Rossano – In meno di un mese, il centro storico perde due pezzi della sua storia. Gli alimentari Matarazzo e l’orto-frutta Carbone, da decenni punti di riferimento per i residenti, sono stati costretti a chiudere definitivamente. Due saracinesche abbassate per sempre che raccontano molto più di una crisi economica: rappresentano un sintomo evidente di un malessere più profondo.
Corigliano-Rossano è in agonia, schiacciata tra promesse scintillanti e una realtà fatta di abbandono. Secondo il consigliere comunale Giancarlo Bosco del Movimento del Territorio, la città sarebbe guidata da un “pifferaio magico”, capace di incantare con parole e programmazioni da libro dei sogni, ma sordo al grido di chi resiste nei quartieri più dimenticati.

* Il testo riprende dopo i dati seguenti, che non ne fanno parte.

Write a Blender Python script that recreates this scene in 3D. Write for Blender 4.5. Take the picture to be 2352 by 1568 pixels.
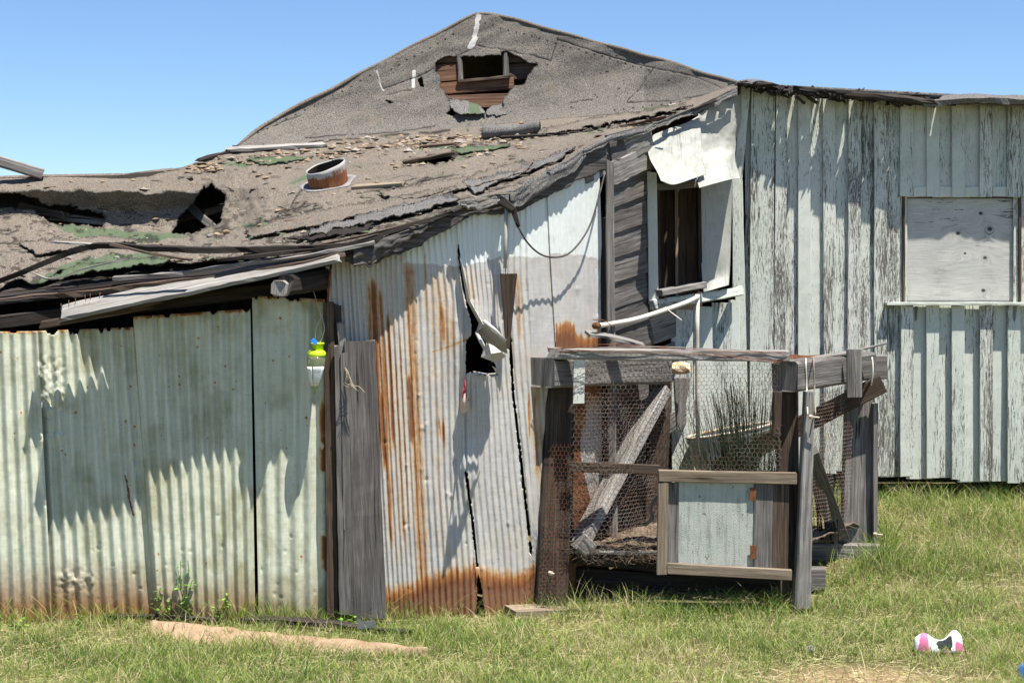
import bpy, math, random
import numpy as np
from mathutils import Vector
random.seed(7); rng = np.random.default_rng(7)
scene = bpy.context.scene
for o in list(bpy.data.objects): bpy.data.objects.remove(o)

# ------------------------------------------------------------------ camera, sky, sun
F = 3590.0; CX = 1176.0; HY = 640.0; ZC = 2.27
cam_d = bpy.data.cameras.new("camera"); cam = bpy.data.objects.new("camera", cam_d)
scene.collection.objects.link(cam); scene.camera = cam
cam.location = (0, 0, ZC); cam.rotation_euler = (math.radians(90), 0, 0)
cam_d.sensor_width = 36; cam_d.lens = 36 * F / 2352; cam_d.shift_y = -(784 - HY) / 2352
cam_d.clip_end = 2000
SUN = Vector((0.22, -0.27, 1.0)).normalized()
world = bpy.data.worlds.new("World"); scene.world = world; world.use_nodes = True
wn = world.node_tree; bg = wn.nodes["Background"]
sky = wn.nodes.new("ShaderNodeTexSky"); sky.sky_type = 'NISHITA'; sky.sun_disc = False
sky.sun_elevation = math.asin(SUN.z); sky.sun_rotation = math.atan2(SUN.x, SUN.y)
sky.altitude = 1500; sky.air_density = 1.0; sky.dust_density = 0.0; sky.ozone_density = 7.0
wn.links.new(sky.outputs[0], bg.inputs[0]); bg.inputs[1].default_value = 0.078
sl = bpy.data.lights.new("sun", 'SUN'); sl.energy = 5.0; sl.angle = math.radians(0.5); sl.color = (1.0, 0.95, 0.87)
sun = bpy.data.objects.new("sun", sl); scene.collection.objects.link(sun)
sun.rotation_euler = SUN.to_track_quat('Z', 'Y').to_euler()
scene.view_settings.view_transform = 'Standard'; scene.view_settings.look = 'None'
scene.view_settings.exposure = 1.05; scene.view_settings.gamma = 1
scene.render.engine = 'CYCLES'
scene.cycles.max_bounces = 6

def U(x, y, Y):
    return Vector(((x - CX) / F * Y, Y, ZC - (y - HY) / F * Y))
def Ua(x, y, Y):
    x, y, Y = np.broadcast_arrays(np.asarray(x, float), np.asarray(y, float), np.asarray(Y, float))
    return np.stack([(x - CX) / F * Y, Y, ZC - (y - HY) / F * Y], -1)

# ------------------------------------------------------------------ noise
def _h(ix, iy, s):
    n = (ix.astype(np.int64) * 374761393 + iy.astype(np.int64) * 668265263 + s * 974711) & 0x7fffffff
    n = (n ^ (n >> 13)) * 1274126177 & 0x7fffffff
    return ((n ^ (n >> 16)) & 0xffff) / 65535.0
def vn(x, y, s=0):
    x = np.asarray(x, float); y = np.asarray(y, float); x, y = np.broadcast_arrays(x, y)
    ix = np.floor(x); iy = np.floor(y); fx = x - ix; fy = y - iy
    fx = fx * fx * (3 - 2 * fx); fy = fy * fy * (3 - 2 * fy)
    a = _h(ix, iy, s); b = _h(ix + 1, iy, s); c = _h(ix, iy + 1, s); d = _h(ix + 1, iy + 1, s)
    return (a + (b - a) * fx) * (1 - fy) + (c + (d - c) * fx) * fy
def fbm(x, y, o=4, s=0):
    r = 0; a = .5; t = 0
    for i in range(o):
        r = r + a * vn(np.asarray(x) * 2 ** i, np.asarray(y) * 2 ** i, s + i * 17); t += a; a *= .55
    return r / t
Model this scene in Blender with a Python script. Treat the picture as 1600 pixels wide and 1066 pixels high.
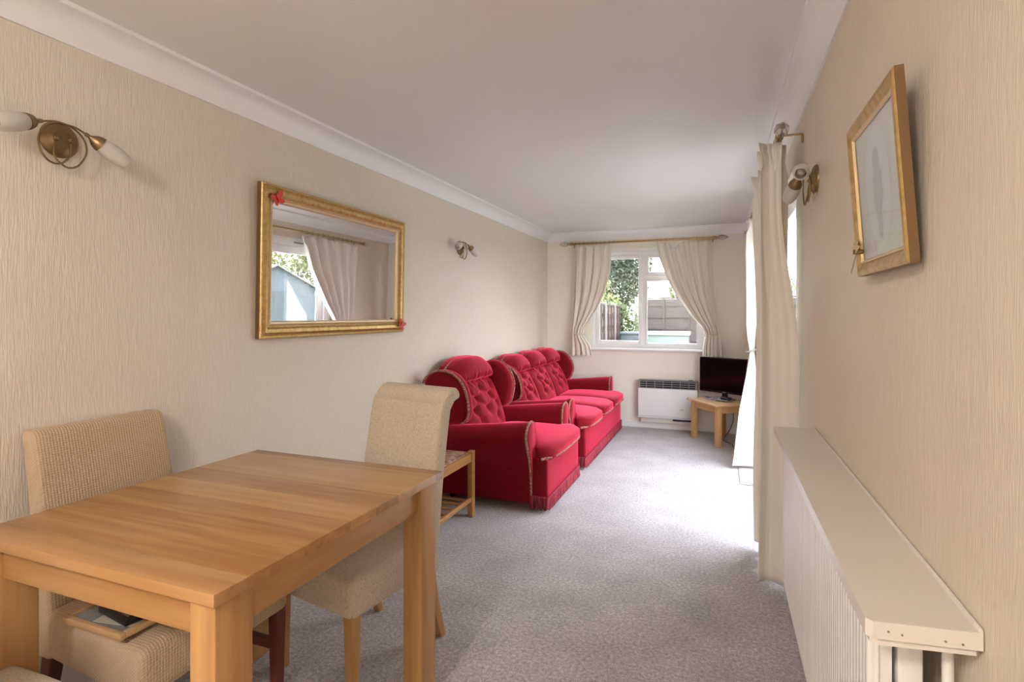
import bpy, bmesh, math, random
import numpy as np
from mathutils import Vector, Matrix
for o in list(bpy.data.objects): bpy.data.objects.remove(o, do_unlink=True)
S = bpy.context.scene
COL = S.collection
PI = math.pi
# ------------------------------------------------------------------ camera, sky, light, exposure
F = 870.0
YAW = math.atan(326 / F)
cd = bpy.data.cameras.new('camera'); cam = bpy.data.objects.new('camera', cd); COL.objects.link(cam)
cd.sensor_width = 36.0; cd.lens = 36.0 * F / 1600; cd.shift_y = -(533 - 491) / 1600
cd.clip_start = .02
cam.location = (0, 0, 1.37); cam.rotation_euler = (PI / 2, 0, YAW)
S.camera = cam
vs = S.view_settings
vs.view_transform = 'Standard'; vs.look = 'None'; vs.gamma = 1; vs.use_curve_mapping = False
vs.exposure = 1.9
EXTERIOR = 3.3
w = bpy.data.worlds.new('sky'); S.world = w; w.use_nodes = True
nt = w.node_tree; bg = nt.nodes['Background']
tc = nt.nodes.new('ShaderNodeTexCoord'); sp = nt.nodes.new('ShaderNodeSeparateXYZ'); cr = nt.nodes.new('ShaderNodeValToRGB')
nt.links.new(tc.outputs['Generated'], sp.inputs[0]); nt.links.new(sp.outputs[2], cr.inputs[0]); nt.links.new(cr.outputs[0], bg.inputs[0])
cr.color_ramp.elements[0].position = 0; cr.color_ramp.elements[0].color = (1, .98, .97, 1)
cr.color_ramp.elements[1].position = .7; cr.color_ramp.elements[1].color = (.78, .86, 1, 1)
bg.inputs[1].default_value = EXTERIOR
def portal(loc, rot, sx, sy):
    l = bpy.data.lights.new('sky_portal', 'AREA'); l.shape = 'RECTANGLE'; l.size = sx; l.size_y = sy; l.cycles.is_portal = True
    o = bpy.data.objects.new('sky_portal', l); COL.objects.link(o); o.location = loc; o.rotation_euler = rot
portal((-.85, 7.05, 1.55), (-PI / 2, 0, 0), 1.35, 1.25)          # back window, shining into the room (-Y)
portal((.56, 4.3, 1.1), (0, PI / 2, 0), 2.1, 2.4)                # patio door (-X)
sun = bpy.data.lights.new('sun', 'SUN'); sun.energy = .25; sun.angle = .4; sun.color = (1, .95, .86)
so = bpy.data.objects.new('sun', sun); COL.objects.link(so); so.rotation_euler = Vector((.35, .72, -.60)).to_track_quat('-Z', 'Y').to_euler()
random.seed(7); rng = np.random.default_rng(7)
# ------------------------------------------------------------------ helpers: materials
def mat(name, col, rough=.6, metal=0, **kw):
    m = bpy.data.materials.new(name); m.use_nodes = True
    b = m.node_tree.nodes['Principled BSDF']
    b.inputs['Base Color'].default_value = (*col, 1); b.inputs['Roughness'].default_value = rough; b.inputs['Metallic'].default_value = metal
    for k, v in kw.items():
        b.inputs[k].default_value = v
    return m
def N(m, t): return m.node_tree.nodes.new(t)
def Lk(m, a, b): m.node_tree.links.new(a, b)
def coords(m, scale, rot=(0, 0, 0), src='Object'):
    t = N(m, 'ShaderNodeTexCoord'); mp = N(m, 'ShaderNodeMapping'); Lk(m, t.outputs[src], mp.inputs[0])
    mp.inputs['Scale'].default_value = scale; mp.inputs['Rotation'].default_value = rot
    return mp.outputs[0]
def noise(m, vec, scale, detail=3, rough=.5):
    n = N(m, 'ShaderNodeTexNoise'); n.inputs['Scale'].default_value = scale; n.inputs['Detail'].default_value = detail; n.inputs['Roughness'].default_value = rough
    Lk(m, vec, n.inputs['Vector']); return n.outputs['Fac']
def ramp(m, fac, stops):
    r = N(m, 'ShaderNodeValToRGB'); e = r.color_ramp.elements
    while len(e) < len(stops): e.new(.5)
    for i, (p, c) in enumerate(stops): e[i].position = p; e[i].color = (*c, 1)
    Lk(m, fac, r.inputs[0]); return r.outputs[0]
def setcol(m, out): Lk(m, out, m.node_tree.nodes['Principled BSDF'].inputs['Base Color'])
def bump(m, fac, strength, dist=.002):
    b = N(m, 'ShaderNodeBump'); b.inputs['Strength'].default_value = strength; b.inputs['Distance'].default_value = dist
    Lk(m, fac, b.inputs['Height']); Lk(m, b.outputs[0], m.node_tree.nodes['Principled BSDF'].inputs['Normal'])
def math_(m, op, a, b=None):
    n = N(m, 'ShaderNodeMath'); n.operation = op
    for i, v in enumerate((a, b)):
        if v is None: continue
        if isinstance(v, (int, float)): n.inputs[i].default_value = v
        else: Lk(m, v, n.inputs[i])
    return n.outputs[0]
def mixc(m, fac, a, b, mode='MIX'):
    n = N(m, 'ShaderNodeMix'); n.data_type = 'RGBA'; n.blend_type = mode
    if isinstance(fac, (int, float)): n.inputs[0].default_value = fac
    else: Lk(m, fac, n.inputs[0])
    for i, v in ((6, a), (7, b)):
        if isinstance(v, tuple): n.inputs[i].default_value = (*v, 1)
        else: Lk(m, v, n.inputs[i])
    return n.outputs[2]
# ------------------------------------------------------------------ helpers: meshes
def thing(name, label, cat, loc=(0, 0, 0), rz=0, group=None):
    o = bpy.data.objects.new(name, None); COL.objects.link(o); o.empty_display_size = .1
    o.location = loc; o.rotation_euler = (0, 0, rz); o['label'] = label; o['category'] = cat
    if group: o['group'] = group
    return o
def tag(o, label=None, cat=None, group=None, kind=None):
    for k, v in (('label', label), ('category', cat), ('group', group), ('kind', kind)):
        if v: o[k] = v
    return o
def struct(o): o['kind'] = 'structure'; return o
class MB:
    """collects shapes, then links them as one mesh object"""
    def __init__(s): s.v = []; s.f = []
    def add(s, vs_, fs_):
        n = len(s.v); s.v += [tuple(p) for p in vs_]; s.f += [tuple(i + n for i in f) for f in fs_]; return s
    def box(s, x0, x1, y0, y1, z0, z1, r=0.0, seg=2, M=None, fn=None, n=(1, 1, 1)):
        vs_, fs_ = rbox(x0, x1, y0, y1, z0, z1, r, seg, n)
        if fn: vs_ = [fn(*p) for p in vs_]
        if M: vs_ = [M @ Vector(p) for p in vs_]
        return s.add(vs_, fs_)
    def tube(s, pts, r, seg=8, closed=False, sm=0):
        return s.add(*tube(pts, r, seg, closed, sm))
    def lathe(s, prof, seg=24, M=None):
        vs_, fs_ = lathe(prof, seg)
        if M: vs_ = [M @ Vector(p) for p in vs_]
        return s.add(vs_, fs_)
    def surf(s, fn, nu, nv, closed_u=False):
        vs_ = []; fs_ = []
        for j in range(nv + 1):
            for i in range(nu if closed_u else nu + 1): vs_.append(fn(i / nu, j / nv))
        W = nu if closed_u else nu + 1
        for j in range(nv):
            for i in range(nu): fs_.append((j * W + i, j * W + (i + 1) % W, (j + 1) * W + (i + 1) % W, (j + 1) * W + i))
        return s.add(vs_, fs_)
    def build(s, name, m, parent=None, smooth=True, solid=0, label=None, angle=40):
        me = bpy.data.meshes.new(name); me.from_pydata([tuple(p) for p in s.v], [], s.f); me.update()
        o = bpy.data.objects.new(name, me); COL.objects.link(o)
        if m: me.materials.append(m)
        bm = bmesh.new(); bm.from_mesh(me)
        bmesh.ops.remove_doubles(bm, verts=bm.verts, dist=1e-6)
        bmesh.ops.recalc_face_normals(bm, faces=bm.faces)
        bm.to_mesh(me); bm.free()
        if smooth:
            me.polygons.foreach_set('use_smooth', [True] * len(me.polygons))
            me.set_sharp_from_angle(angle=math.radians(angle))
        if solid:
            md = o.modifiers.new('solid', 'SOLIDIFY'); md.thickness = solid; md.offset = 0
        if parent: o.parent = parent
        if label: o['label'] = label
        return o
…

Dal 2019 a oggi, centinaia di residenti hanno lasciato il centro storico, scoraggiati da condizioni sempre più difficili: servizi assenti, degrado urbano, zero visione futura. Un esodo lento e silenzioso, che lascia strade vuote e negozi deserti. Le due recenti chiusure non sono che la punta dell’iceberg: altri esercenti hanno già annunciato la loro intenzione di mollare, stremati da costi insostenibili e da un sistema che li ha lasciati soli.

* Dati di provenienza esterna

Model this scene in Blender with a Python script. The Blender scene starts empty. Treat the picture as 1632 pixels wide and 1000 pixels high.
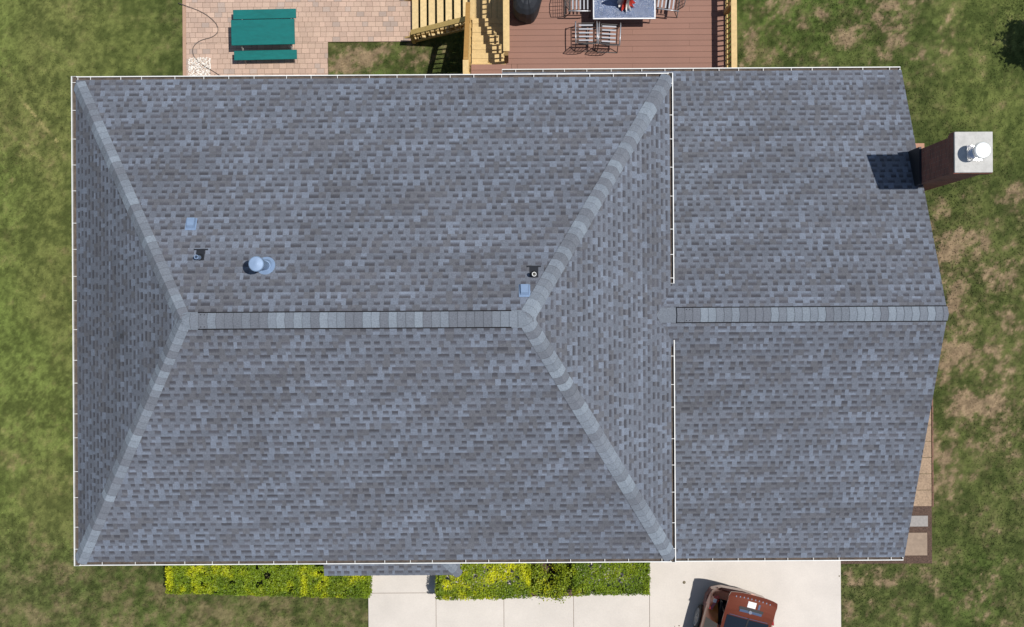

Il malessere non risparmia nemmeno lo scalo cittadino: tanti locali commerciali sono vuoti, in affitto o in vendita. La città intera fa i conti con una crisi economica profonda, mai vista prima. Molte famiglie non arrivano a fine mese, sopravvivono contando gli spiccioli prima di fare la spesa. Vivere, dice Bosco, dovrebbe significare poter andare a cena fuori, fare un viaggio, non dover pesare ogni euro.
La Calabria oggi è la regione più povera d’Europa, e Corigliano-Rossano è tra le città con il più alto tasso di emigrazione all’estero secondo i dati Aire. E mentre altre realtà come Crotone attraggono investimenti e aziende, qui regna l’immobilismo. “È come uno schiaffo alla miseria – afferma il consigliere – mentre altrove si costruisce, da noi si chiude”.
Un parallelismo amaro, quello con la leggenda tedesca del pifferaio magico di Hameln, che con la sua musica portò via tutti i giovani del paese. “Qui – conclude Bosco – sta succedendo la stessa cosa: la nostra gioventù emigra e la città resta vuota, dimenticata, senza prospettiva”.